* _Prompt_:
Your task is to give the listing below back word for word, pictures excluded.

* _Dataset section_:

◇ ◇ ◇ ◇ ◇

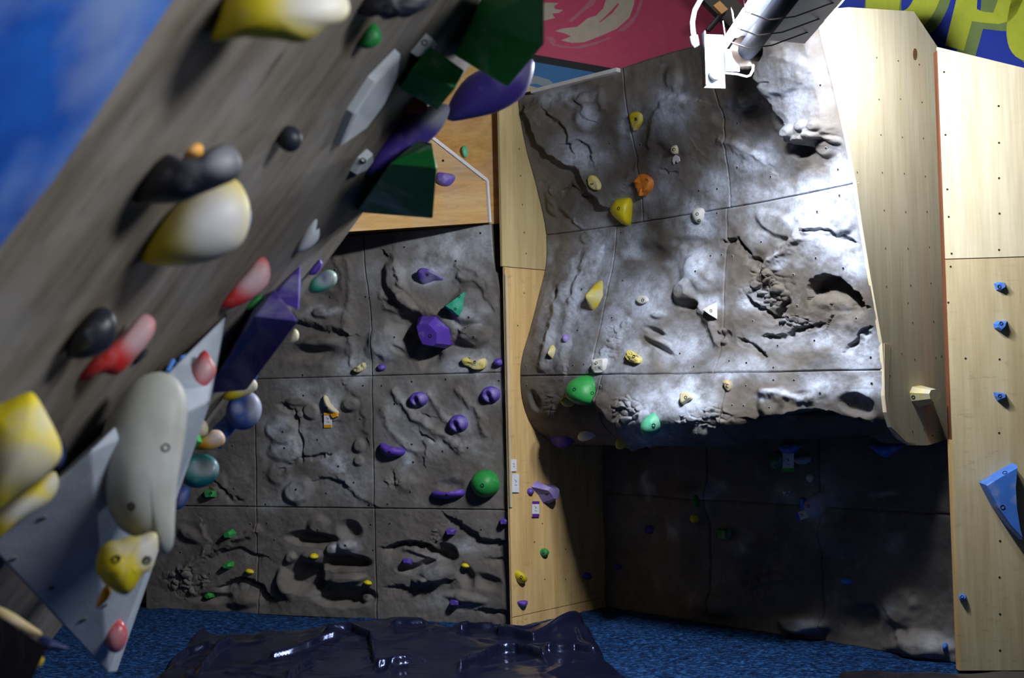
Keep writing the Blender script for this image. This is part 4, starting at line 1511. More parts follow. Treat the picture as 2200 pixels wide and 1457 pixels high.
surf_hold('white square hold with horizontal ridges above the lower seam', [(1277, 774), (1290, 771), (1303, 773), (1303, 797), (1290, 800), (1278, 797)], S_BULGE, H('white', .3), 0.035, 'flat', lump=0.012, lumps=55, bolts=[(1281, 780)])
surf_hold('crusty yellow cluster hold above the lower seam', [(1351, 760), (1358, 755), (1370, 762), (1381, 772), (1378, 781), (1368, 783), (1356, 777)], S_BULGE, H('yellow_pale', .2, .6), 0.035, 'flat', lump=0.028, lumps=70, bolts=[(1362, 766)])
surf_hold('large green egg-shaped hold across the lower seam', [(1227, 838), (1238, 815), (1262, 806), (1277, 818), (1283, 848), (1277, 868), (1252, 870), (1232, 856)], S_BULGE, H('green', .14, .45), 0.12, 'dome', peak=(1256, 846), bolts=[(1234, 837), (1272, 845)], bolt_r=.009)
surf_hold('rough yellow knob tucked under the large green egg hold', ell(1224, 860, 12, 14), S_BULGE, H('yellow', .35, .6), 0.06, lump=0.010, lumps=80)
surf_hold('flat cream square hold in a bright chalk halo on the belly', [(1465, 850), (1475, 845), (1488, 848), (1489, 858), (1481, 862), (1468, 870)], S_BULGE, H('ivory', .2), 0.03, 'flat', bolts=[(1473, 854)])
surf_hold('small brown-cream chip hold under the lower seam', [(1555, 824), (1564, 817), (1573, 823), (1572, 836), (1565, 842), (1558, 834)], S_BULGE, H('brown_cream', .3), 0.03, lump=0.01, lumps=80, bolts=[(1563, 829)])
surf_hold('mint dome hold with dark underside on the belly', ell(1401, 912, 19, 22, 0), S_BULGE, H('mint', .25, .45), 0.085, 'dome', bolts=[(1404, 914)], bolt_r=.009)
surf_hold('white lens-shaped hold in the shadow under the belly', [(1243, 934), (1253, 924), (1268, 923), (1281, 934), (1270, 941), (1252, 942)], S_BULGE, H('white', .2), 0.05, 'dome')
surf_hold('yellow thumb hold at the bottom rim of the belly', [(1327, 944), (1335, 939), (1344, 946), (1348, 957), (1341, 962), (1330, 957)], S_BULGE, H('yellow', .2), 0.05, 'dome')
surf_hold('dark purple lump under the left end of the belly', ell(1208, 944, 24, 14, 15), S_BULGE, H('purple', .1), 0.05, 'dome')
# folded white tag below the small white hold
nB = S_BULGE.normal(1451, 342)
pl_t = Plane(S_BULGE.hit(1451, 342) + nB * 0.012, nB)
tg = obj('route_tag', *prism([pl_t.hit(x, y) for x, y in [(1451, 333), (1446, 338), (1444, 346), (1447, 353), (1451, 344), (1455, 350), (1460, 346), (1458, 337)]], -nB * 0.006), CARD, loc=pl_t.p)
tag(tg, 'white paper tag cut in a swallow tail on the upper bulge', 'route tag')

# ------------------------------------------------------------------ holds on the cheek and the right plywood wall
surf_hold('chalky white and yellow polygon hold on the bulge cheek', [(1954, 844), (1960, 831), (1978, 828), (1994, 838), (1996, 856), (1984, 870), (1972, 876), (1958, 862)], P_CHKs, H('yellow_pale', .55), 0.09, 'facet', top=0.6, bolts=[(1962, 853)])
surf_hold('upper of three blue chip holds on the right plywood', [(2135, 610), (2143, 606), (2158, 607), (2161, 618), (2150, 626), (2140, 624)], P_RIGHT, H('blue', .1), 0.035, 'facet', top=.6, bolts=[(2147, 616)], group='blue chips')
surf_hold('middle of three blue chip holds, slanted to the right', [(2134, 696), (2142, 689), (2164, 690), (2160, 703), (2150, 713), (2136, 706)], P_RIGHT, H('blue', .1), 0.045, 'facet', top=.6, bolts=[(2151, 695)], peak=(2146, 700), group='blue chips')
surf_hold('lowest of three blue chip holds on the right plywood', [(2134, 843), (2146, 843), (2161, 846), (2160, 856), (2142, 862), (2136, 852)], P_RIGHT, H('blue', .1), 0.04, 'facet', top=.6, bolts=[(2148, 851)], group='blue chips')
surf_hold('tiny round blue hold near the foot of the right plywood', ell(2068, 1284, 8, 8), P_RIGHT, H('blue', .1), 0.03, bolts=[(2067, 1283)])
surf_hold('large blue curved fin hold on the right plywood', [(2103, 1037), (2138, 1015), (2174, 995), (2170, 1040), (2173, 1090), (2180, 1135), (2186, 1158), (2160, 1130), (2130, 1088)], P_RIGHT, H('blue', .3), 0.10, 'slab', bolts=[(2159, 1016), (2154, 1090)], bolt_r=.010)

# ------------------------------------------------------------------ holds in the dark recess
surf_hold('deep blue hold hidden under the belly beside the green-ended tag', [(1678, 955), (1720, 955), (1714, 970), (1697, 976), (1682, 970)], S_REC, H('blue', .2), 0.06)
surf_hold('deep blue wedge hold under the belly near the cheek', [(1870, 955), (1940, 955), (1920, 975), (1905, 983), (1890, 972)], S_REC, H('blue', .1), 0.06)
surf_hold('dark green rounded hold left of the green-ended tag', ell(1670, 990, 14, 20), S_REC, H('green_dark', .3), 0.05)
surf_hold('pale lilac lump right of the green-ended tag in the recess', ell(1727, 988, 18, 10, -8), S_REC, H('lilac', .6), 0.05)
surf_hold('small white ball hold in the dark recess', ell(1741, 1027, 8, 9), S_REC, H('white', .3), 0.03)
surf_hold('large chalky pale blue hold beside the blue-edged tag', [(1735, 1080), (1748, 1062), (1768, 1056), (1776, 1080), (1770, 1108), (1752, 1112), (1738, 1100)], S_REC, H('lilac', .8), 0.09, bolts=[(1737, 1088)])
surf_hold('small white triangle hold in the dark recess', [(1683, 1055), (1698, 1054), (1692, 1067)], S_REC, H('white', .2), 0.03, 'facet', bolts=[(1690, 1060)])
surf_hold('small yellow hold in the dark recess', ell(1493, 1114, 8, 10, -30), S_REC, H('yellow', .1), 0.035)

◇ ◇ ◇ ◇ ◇

* _Response to the task_:
Keep writing the Blender script for this image. This is part 4, starting at line 1511. More parts follow. Treat the picture as 2200 pixels wide and 1457 pixels high.
surf_hold('white square hold with horizontal ridges above the lower seam', [(1277, 774), (1290, 771), (1303, 773), (1303, 797), (1290, 800), (1278, 797)], S_BULGE, H('white', .3), 0.035, 'flat', lump=0.012, lumps=55, bolts=[(1281, 780)])
surf_hold('crusty yellow cluster hold above the lower seam', [(1351, 760), (1358, 755), (1370, 762), (1381, 772), (1378, 781), (1368, 783), (1356, 777)], S_BULGE, H('yellow_pale', .2, .6), 0.035, 'flat', lump=0.028, lumps=70, bolts=[(1362, 766)])
surf_hold('large green egg-shaped hold across the lower seam', [(1227, 838), (1238, 815), (1262, 806), (1277, 818), (1283, 848), (1277, 868), (1252, 870), (1232, 856)], S_BULGE, H('green', .14, .45), 0.12, 'dome', peak=(1256, 846), bolts=[(1234, 837), (1272, 845)], bolt_r=.009)
surf_hold('rough yellow knob tucked under the large green egg hold', ell(1224, 860, 12, 14), S_BULGE, H('yellow', .35, .6), 0.06, lump=0.010, lumps=80)
surf_hold('flat cream square hold in a bright chalk halo on the belly', [(1465, 850), (1475, 845), (1488, 848), (1489, 858), (1481, 862), (1468, 870)], S_BULGE, H('ivory', .2), 0.03, 'flat', bolts=[(1473, 854)])
surf_hold('small brown-cream chip hold under the lower seam', [(1555, 824), (1564, 817), (1573, 823), (1572, 836), (1565, 842), (1558, 834)], S_BULGE, H('brown_cream', .3), 0.03, lump=0.01, lumps=80, bolts=[(1563, 829)])
surf_hold('mint dome hold with dark underside on the belly', ell(1401, 912, 19, 22, 0), S_BULGE, H('mint', .25, .45), 0.085, 'dome', bolts=[(1404, 914)], bolt_r=.009)
surf_hold('white lens-shaped hold in the shadow under the belly', [(1243, 934), (1253, 924), (1268, 923), (1281, 934), (1270, 941), (1252, 942)], S_BULGE, H('white', .2), 0.05, 'dome')
surf_hold('yellow thumb hold at the bottom rim of the belly', [(1327, 944), (1335, 939), (1344, 946), (1348, 957), (1341, 962), (1330, 957)], S_BULGE, H('yellow', .2), 0.05, 'dome')
surf_hold('dark purple lump under the left end of the belly', ell(1208, 944, 24, 14, 15), S_BULGE, H('purple', .1), 0.05, 'dome')
# folded white tag below the small white hold
nB = S_BULGE.normal(1451, 342)
pl_t = Plane(S_BULGE.hit(1451, 342) + nB * 0.012, nB)
tg = obj('route_tag', *prism([pl_t.hit(x, y) for x, y in [(1451, 333), (1446, 338), (1444, 346), (1447, 353), (1451, 344), (1455, 350), (1460, 346), (1458, 337)]], -nB * 0.006), CARD, loc=pl_t.p)
tag(tg, 'white paper tag cut in a swallow tail on the upper bulge', 'route tag')

# ------------------------------------------------------------------ holds on the cheek and the right plywood wall
surf_hold('chalky white and yellow polygon hold on the bulge cheek', [(1954, 844), (1960, 831), (1978, 828), (1994, 838), (1996, 856), (1984, 870), (1972, 876), (1958, 862)], P_CHKs, H('yellow_pale', .55), 0.09, 'facet', top=0.6, bolts=[(1962, 853)])
surf_hold('upper of three blue chip holds on the right plywood', [(2135, 610), (2143, 606), (2158, 607), (2161, 618), (2150, 626), (2140, 624)], P_RIGHT, H('blue', .1), 0.035, 'facet', top=.6, bolts=[(2147, 616)], group='blue chips')
surf_hold('middle of three blue chip holds, slanted to the right', [(2134, 696), (2142, 689), (2164, 690), (2160, 703), (2150, 713), (2136, 706)], P_RIGHT, H('blue', .1), 0.045, 'facet', top=.6, bolts=[(2151, 695)], peak=(2146, 700), group='blue chips')
surf_hold('lowest of three blue chip holds on the right plywood', [(2134, 843), (2146, 843), (2161, 846), (2160, 856), (2142, 862), (2136, 852)], P_RIGHT, H('blue', .1), 0.04, 'facet', top=.6, bolts=[(2148, 851)], group='blue chips')
surf_hold('tiny round blue hold near the foot of the right plywood', ell(2068, 1284, 8, 8), P_RIGHT, H('blue', .1), 0.03, bolts=[(2067, 1283)])
surf_hold('large blue curved fin hold on the right plywood', [(2103, 1037), (2138, 1015), (2174, 995), (2170, 1040), (2173, 1090), (2180, 1135), (2186, 1158), (2160, 1130), (2130, 1088)], P_RIGHT, H('blue', .3), 0.10, 'slab', bolts=[(2159, 1016), (2154, 1090)], bolt_r=.010)

# ------------------------------------------------------------------ holds in the dark recess
surf_hold('deep blue hold hidden under the belly beside the green-ended tag', [(1678, 955), (1720, 955), (1714, 970), (1697, 976), (1682, 970)], S_REC, H('blue', .2), 0.06)
surf_hold('deep blue wedge hold under the belly near the cheek', [(1870, 955), (1940, 955), (1920, 975), (1905, 983), (1890, 972)], S_REC, H('blue', .1), 0.06)
surf_hold('dark green rounded hold left of the green-ended tag', ell(1670, 990, 14, 20), S_REC, H('green_dark', .3), 0.05)
surf_hold('pale lilac lump right of the green-ended tag in the recess', ell(1727, 988, 18, 10, -8), S_REC, H('lilac', .6), 0.05)
surf_hold('small white ball hold in the dark recess', ell(1741, 1027, 8, 9), S_REC, H('white', .3), 0.03)
surf_hold('large chalky pale blue hold beside the blue-edged tag', [(1735, 1080), (1748, 1062), (1768, 1056), (1776, 1080), (1770, 1108), (1752, 1112), (1738, 1100)], S_REC, H('lilac', .8), 0.09, bolts=[(1737, 1088)])
surf_hold('small white triangle hold in the dark recess', [(1683, 1055), (1698, 1054), (1692, 1067)], S_REC, H('white', .2), 0.03, 'facet', bolts=[(1690, 1060)])
surf_hold('small yellow hold in the dark recess', ell(1493, 1114, 8, 10, -30), S_REC, H('yellow', .1), 0.035)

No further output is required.